Go Oak Cliff's Rob Shearer, who emceed the contest, says the single overworked ticket stand sold out of mussel tickets a good 45 minutes before the cook-off began, and that the $10 refillable wine glasses and T-shirts all sold out as well.

"BrewRiot brought 500 or 600, and we were thinking it would be similar," he said. "It's a weeknight in July, it's 100 degrees out -- we thought we'd get 500 if we were lucky. But the lineup of chefs really helped get the word out."

That lineup included Marc Cassel (Park), Graham Dodds (Bolsa), Randal Copeland (AVA), David Uygur (Lucia), Tim Byres (Smoke), Kelly Hightower (Nova), Chad Kelley (The Meddlesome Moth), Tony Gardizi (Capriccio & Decanter) and Michelle Carpenter (Zen Sushi). The nine chefs were pitted in a three-round bout in which they were told to prepare three different recipes for a five-person panel of media members, including myself. Six of the chefs moved on to the second round, and three advanced to the final round.  

Cassel, whose mussels at the Green Room are the stuff of legend, was widely expected to win handily. Incredibly, he didn't make it out of the first round. The news came as a shock to Shearer as well as the judges, who were not told which chef prepared which platter of mollusks.
 


"He's the mussel king of Dallas," Shearer said. "His Green Room mussels set the standard in Dallas.
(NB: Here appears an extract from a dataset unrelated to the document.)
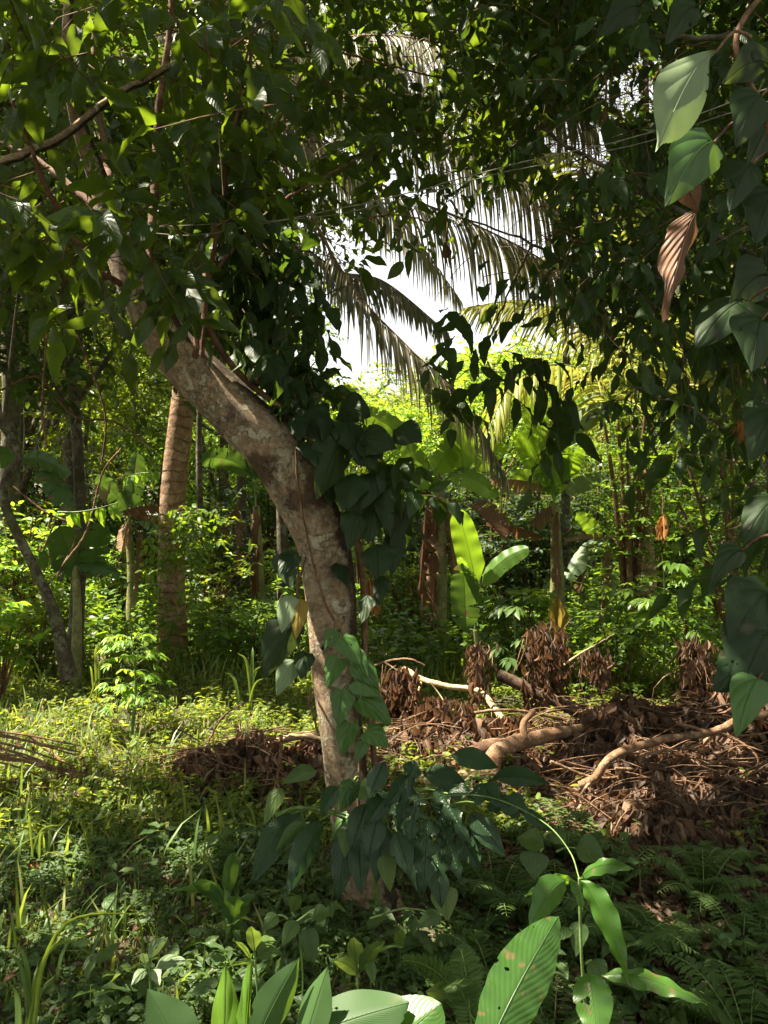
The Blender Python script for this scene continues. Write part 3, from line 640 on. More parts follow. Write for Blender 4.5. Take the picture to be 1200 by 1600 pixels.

Randal from AVA and Graham from Bolsa both cooked at the Green Room. Several of the cooks have done time in his kitchen. In fact, there was the question of who was going to cook the Green Room mussels, because Randal's restaurant has them on the menu."

Novel takes -- particularly Michelle Carpenter's first-round completely reassembled sushi-style, roe-topped delicacies -- helped some advance, though Tim Byres' barbecue-style mussels with rabbit sausage were a first-round casualty. But ultimately, David Uygur's simple but flawless mussels in a luscious buttery, golden sauce with carrots and onion won out, with Carpenter's creamy jalapeño-spiked and elaborately presented mussels and Gardizi's aromatic Asian-inspired curried entry nipping at his heels.

If Uygur's restaurant, Lucia, doesn't ring a bell, that's because it hasn't opened yet. It's a small Italian place set to open this fall next to Dude, Sweet Chocolate.

"Hopefully, now that people know he can cook, it will do well," Shearer said.

Especially if mussels are on the menu.